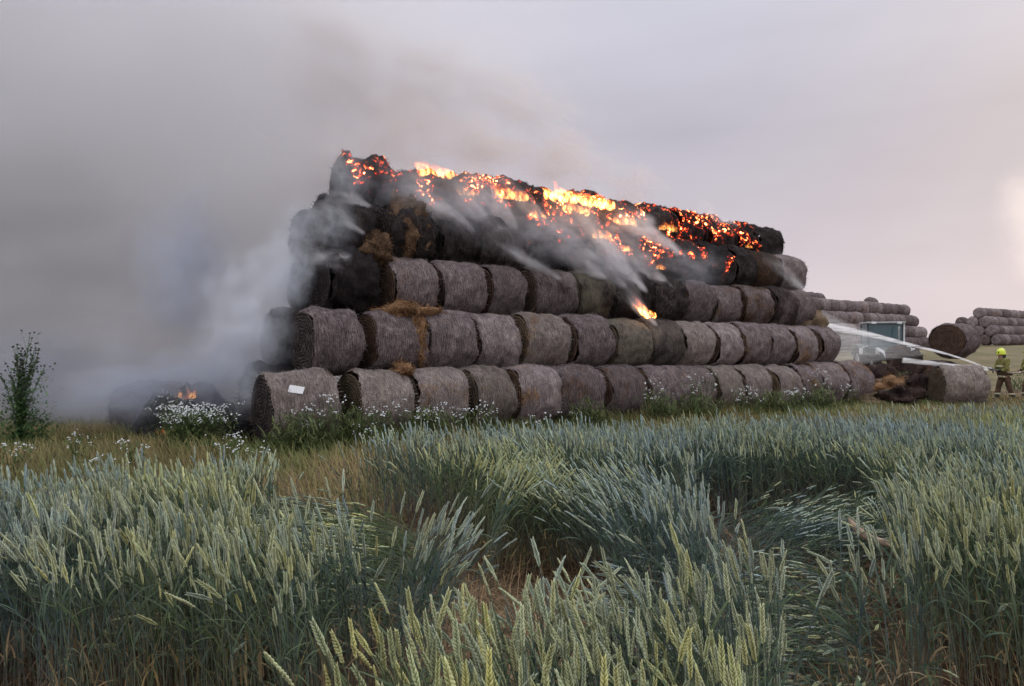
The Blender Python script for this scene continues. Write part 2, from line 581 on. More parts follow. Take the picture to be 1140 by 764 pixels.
def wheat_template(lod, rg):
    """one plant, straight up: vertices, triangles, colours"""
    V, T, Cc = [], [], []
    H = 0.74 * rg.uniform(0.9, 1.08)

    def addv(v, c):
        V.append(v); Cc.append(c); return len(V) - 1

    # stem
    segs = {0: 5, 1: 3, 2: 2}[lod]
    sides = 3 if lod < 2 else 2
    rad = 0.0022 if lod == 0 else (0.0026 if lod == 1 else 0.004)
    rings = []
    for i in range(segs + 1):
        f = i / segs
        c = lerp(lerp(DEAD, STEM_A, 0.35), lerp(STEM_A, STEM_B, rg.random()), min(1, f * 2.4))
        rings.append([addv((rad * math.cos(2 * math.pi * k / sides), rad * math.sin(2 * math.pi * k / sides), H * f), c) for k in range(sides)])
    for i in range(segs):
        for k in range(sides if sides > 2 else 1):
            k2 = (k + 1) % sides
            a, b, c2, d = rings[i][k], rings[i][k2], rings[i + 1][k2], rings[i + 1][k]
            T.extend([(a, b, c2), (a, c2, d)])
    # ear
    EL = rg.uniform(0.085, 0.115)
    ecol = lerp(EAR_A, EAR_B, rg.random())
    if lod == 0:
        n = 10
        for i in range(n):
            for s in (0, 1):
                z = H + EL * (i + 0.5 * s) / n
                f = (i + 0.5 * s) / n
                w = 0.0064 * (0.65 + 0.9 * f) if f < 0.3 else 0.0064 * (1.1 - 0.5 * (f - 0.3) / 0.7)
                an = math.pi * s + 0.25 * math.sin(i)
                dx, dy = math.cos(an), math.sin(an)
                cx, cyy = dx * w * 0.62, dy * w * 0.62
                hl = EL / n * 1.15
                c = ecol * rg.uniform(0.8, 1.15)
                tip = addv((cx + dx * w * 0.75, cyy + dy * w * 0.75, z + hl * 1.25), lerp(c, (0.5, 0.48, 0.34), 0.5))
                bot = addv((cx * 0.2, cyy * 0.2, z - hl * 0.45), c * 0.85)
                r1 = [addv((cx + w * 0.62 * math.cos(an + q * math.pi / 2) , cyy + w * 0.85 * math.sin(an + q * math.pi / 2), z + hl * 0.25), c) for q in range(4)]
                for q in range(4):
                    T.extend([(bot, r1[(q + 1) % 4], r1[q]), (tip, r1[q], r1[(q + 1) % 4])])
    else:
        nr = 7 if lod == 1 else 3
        sd = 4 if lod == 1 else 3
        rr = []
        for i in range(nr):
            f = i / (nr - 1)
            w = 0.0068 * math.sin(math.pi * (0.12 + 0.8 * f)) ** 0.7 * (1.0 if lod == 1 else 1.2)
            if lod == 1:
                w *= 1.15 if i % 2 else 0.8
            c = ecol * rg.uniform(0.82, 1.15)
            if i == nr - 1:
                c = lerp(c, (0.5, 0.48, 0.34), 0.4)
            rr.append([addv((w * math.cos(2 * math.pi * k / sd + i * 0.6), w * math.sin(2 * math.pi * k / sd + i * 0.6), H + EL * f), c) for k in range(sd)])
        for i in range(nr - 1):
            for k in range(sd):
                k2 = (k + 1) % sd
                a, b, c2, d = rr[i][k], rr[i][k2], rr[i + 1][k2], rr[i + 1][k]
                T.extend([(a, b, c2), (a, c2, d)])
    # leaves
    nl = {0: 3, 1: 3, 2: 2}[lod]
    for l in range(nl):
        z0 = H * rg.uniform(0.12, 0.82) if l else H * rg.uniform(0.68, 0.86)
        an = rg.uniform(0, 2 * math.pi)
        dx, dy = math.cos(an), math.sin(an)
        LL = rg.uniform(0.10, 0.22)
        w0 = rg.uniform(0.003, 0.0058) * (1.0 if lod < 2 else 1.3)
        sg = {0: 6, 1: 4, 2: 3}[lod]
        el = rg.uniform(0.85, 1.45)
        droop = rg.uniform(0.3, 2.2)
        dead = z0 < H * 0.45 and rg.random() < 0.7
        lc = lerp(DEAD, (0.36, 0.27, 0.16), rg.random()) if dead else lerp(LEAF_A, LEAF_B, rg.random())
        x = 0.0; z = z0; prev = None
        for i in range(sg + 1):
            f = i / sg
            w = w0 * (1 - f ** 2.2) + 0.0004
            c = lerp(lc, (0.2, 0.22, 0.12), 0.4 * f)
            tw = 0.6 * f
            wx, wy = -dy * math.cos(tw), dx * math.cos(tw)
            a = addv((dx * x + wx * w, dy * x + wy * w, z + w * math.sin(tw)), c)
            b = addv((dx * x - wx * w, dy * x - wy * w, z - w * math.sin(tw)), c)
            if prev:
                T.extend([(prev[0], prev[1], b), (prev[0], b, a)])
            prev = (a, b)
            e = el - droop * f
            x += math.cos(e) * LL / sg
            z += math.sin(e) * LL / sg
    return np.array(V), np.array(T), np.array(Cc)


def stand_plants(templates, X, Y, ang, theta0, theta1, scale, tint, rg, Z=None):
    """places a bent copy of a template at every X, Y; ang = direction it leans to"""
    VV, TT, CC = [], [], []
    off = 0
    pick = rg.integers(0, len(templates), len(X))
    for ti, (v, t, c) in enumerate(templates):
        idx = np.nonzero(pick == ti)[0]
        if len(idx) == 0:
            continue
        n = len(idx)
        H = 0.84
        spin = rg.uniform(0, 2 * np.pi, n)[:, None]
        cs, sn = np.cos(spin), np.sin(spin)
        px = v[None, :, 0] * cs - v[None, :, 1] * sn
        py = v[None, :, 0] * sn + v[None, :, 1] * cs
        z = v[None, :, 2] * np.ones((n, 1))
        t0 = theta0[idx][:, None]
        k = (theta1[idx][:, None] - t0) / H
        k = np.where(np.abs(k) < 1e-3, 1e-3, k)
        th = t0 + k * z
        cxr = (np.cos(t0) - np.cos(th)) / k           # along the lean
        czz = (np.sin(th) - np.sin(t0)) / k           # up
        dx, dy = np.cos(ang[idx])[:, None], np.sin(ang[idx])[:, None]
        a = px * dx + py * dy
        b = -px * dy + py * dx
        s = scale[idx][:, None]
        along = cxr + a * np.cos(th)
        up = czz - a * np.sin(th)
        gx = X[idx][:, None] + s * (along * dx - b * dy)
        gy = Y[idx][:, None] + s * (along * dy + b * dx)
        gz = s * up
        if Z is not None:
            gz = gz + Z[idx][:, None]
        gz = np.maximum(gz, 0.004 + 0.03 * rg.random((n, 1)))
        VV.append(np.stack([gx, gy, gz], -1).reshape(-1, 3))
        m = len(v)
        TT.append((t[None] + (np.arange(n) * m)[:, None, None]).reshape(-1, 3) + off)
        CC.append((c[None] * tint[idx][:, None, :]).reshape(-1, 3))
        off += n * m
    if not VV:
        return np.zeros((0, 3)), np.zeros((0, 3), int), np.zeros((0, 3))
    return np.concatenate(VV), np.concatenate(TT), np.concatenate(CC)


def vnoise(x, y, s, seed=0.0):
    return np.array([mnoise.noise(Vector((a * s + seed, b * s, seed * 1.7))) for a, b in zip(x, y)])


EDGE_X = [-14, -8, -5, -3.6, -2.35, -0.9, 1.8, 5, 9.9, 16, 24]
EDGE_Y = [2.2, 3.0, 4.1, 4.7, 6.1, 8.3, 9.3, 10.8, 13.2, 15.5, 18]


def wheat_front(px):
    return np.interp(px, [-200, 470, 500, 560, 640, 700, 780, 850, 940, 985, 1400], [3.3, 3.25, 4.2, 5.5, 5.3, 4.7, 4.1, 3.6, 3.3, 3.3, 3.3])


def clump_back(px):
    return np.interp(px, [380, 400, 480, 540, 640, 720, 800, 870, 875], [1.4, 1.95, 2.4, 2.6, 2.9, 2.95, 3.1, 3.3, 1.4])


def scatter_wheat():
    parts = []
    for lod, (d0, d1, dens) in enumerate(((1.4, 4.6, 430), (4.6, 9.0, 360), (9.0, 21.0, 300))):
        xm = 0.72 * d1 + 1.4
        n = int((d1 - d0) * 2 * xm * dens)
        X = rng.uniform(-xm, xm, n)
        Y = rng.uniform(d0, d1, n)
        # drilled rows, a hint of them
        keep = np.abs(X) < 0.72 * Y + 1.0
        X, Y = X[keep], Y[keep]
        px = CX + F * X / Y
        wob = vnoise(X, Y, 1.6, 3.1)
        edge = np.interp(X, EDGE_X, EDGE_Y) + 0.9 * wob
        ok = (Y < edge) & (Y > wheat_front(px) + 0.45 * wob)
        ok |= (Y < clump_back(px) + 0.2 * wob) & (px > 380) & (px < 875)
        thin = vnoise(X, Y, 0.9, 9.0)
        ok &= rng.random(len(X)) < np.clip(1.0 + 1.3 * thin, 0.22, 1)
        X, Y, thin = X[ok], Y[ok], thin[ok]
        px = CX + F * X / Y
        n = len(X)
        # lean: a light breeze to the left plus patches
        w1 = vnoise(X, Y, 0.55, 20.0)
        w2 = vnoise(X, Y, 0.5, 41.0)
        ang = np.pi + 2.2 * w1 + rng.normal(0, 1.0, n)
        th0 = rng.normal(0.03, 0.05, n)
        w3 = vnoise(X, Y, 1.3, 77.0)
        th1 = np.abs(rng.normal(0.26, 0.22, n)) + 0.5 * np.clip(w2, 0, 1) + 0.7 * np.clip(w3 - 0.15, 0, 1)
        th1 = np.where(rng.random(n) < 0.05, th1 + 0.8, th1)
        # laid flat: left swathe
        e1 = ((X + 0.195 * Y) / 0.78) ** 2 + ((Y - 5.6) / 1.6) ** 2
        l1 = (e1 < 1 + 0.4 * w1)
        ang = np.where(l1, np.pi * 1.10 + rng.normal(0, 0.16, n), ang)
        th0 = np.where(l1, rng.uniform(0.6, 1.2, n), th0)
        th1 = np.where(l1, rng.uniform(1.3, 1.62, n), th1)
        # laid flat: right hollow, swirling
        cx_, cy_ = 2.05, 5.9
        lo = np.interp(Y, [3.3, 4.5, 7.6], [850, 800, 780]) + 25 * w2; hi = np.interp(Y, [3.3, 5.0, 7.6], [1005, 1010, 965]) + 25 * w1
        l2 = (px > lo) & (px < hi) & (Y > 3.35) & (Y < 7.3 + 0.5 * w2)
        sw = np.where(Y > 5.6, 0.25, np.pi + 0.5) + 1.1 * w1
        ang = np.where(l2, sw + rng.normal(0, 0.3, n), ang)
        th0 = np.where(l2, rng.uniform(0.7, 1.3, n), th0)
        th1 = np.where(l2, rng.uniform(1.3, 1.65, n), th1)
        # leaning sheaf left of the hollow and round the gap
        l3 = (np.abs(X - 0.95) < 0.5) & (np.abs(Y - 5.9) < 0.8) & ~l2
        ang = np.where(l3, np.pi + rng.normal(0, 0.5, n), ang)
        th0 = np.where(l3, rng.uniform(0.1, 0.4, n), th0)
        th1 = np.where(l3, rng.uniform(0.5, 1.2, n), th1)
        gapx = np.abs(X - 0.03 * Y)
        l4 = (gapx < 0.75) & (Y > 2.6) & (Y < 6.6) & ~l2 & ~l1 & ~l3
        ang = np.where(l4, np.where(X < 0.03 * Y, 0.0, np.pi) + rng.normal(0, 0.6, n), ang)
        th1 = np.where(l4, rng.uniform(0.2, 1.1, n), th1)
        drop = l2 & (rng.random(n) < 0.05)
        scale = np.clip(rng.normal(1.0, 0.07, n) + 0.10 * w1 + 0.10 * w3, 0.65, 1.2)
        t = np.ones((n, 3)) * 1.08
        yel = np.clip(0.46 + 1.25 * vnoise(X, Y, 0.4, 60.0) + rng.normal(0, 0.2, n) - 0.035 * (Y - 5), 0, 1)
        t *= lerp(np.array([[0.80, 0.88, 1.12]]), np.array([[1.14, 1.1, 0.8]]), yel[:, None])
        t *= rng.uniform(0.72, 1.2, n)[:, None]
        k = ~drop
        tm = [wheat_template(lod, rng) for _ in range(14)]
        parts.append(stand_plants(tm, X[k], Y[k], ang[k], th0[k], th1[k], scale[k], t[k], rng))
    V, T, Cc, off = [], [], [], 0
    for v, t, c in parts:
        V.append(v); T.append(t + off); Cc.append(c); off += len(v)
    me = big_mesh('wheat', np.concatenate(V), np.concatenate(T), np.concatenate(Cc))
    tag(link('wheat', me, M['plant']), kind='stuff')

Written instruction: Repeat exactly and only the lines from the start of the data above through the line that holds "V.append(v); Cc.append(c); return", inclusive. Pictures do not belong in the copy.

The solution:
The Blender Python script for this scene continues. Write part 2, from line 581 on. More parts follow. Take the picture to be 1140 by 764 pixels.
def wheat_template(lod, rg):
    """one plant, straight up: vertices, triangles, colours"""
    V, T, Cc = [], [], []
    H = 0.74 * rg.uniform(0.9, 1.08)

    def addv(v, c):
        V.append(v); Cc.append(c); return len(V) - 1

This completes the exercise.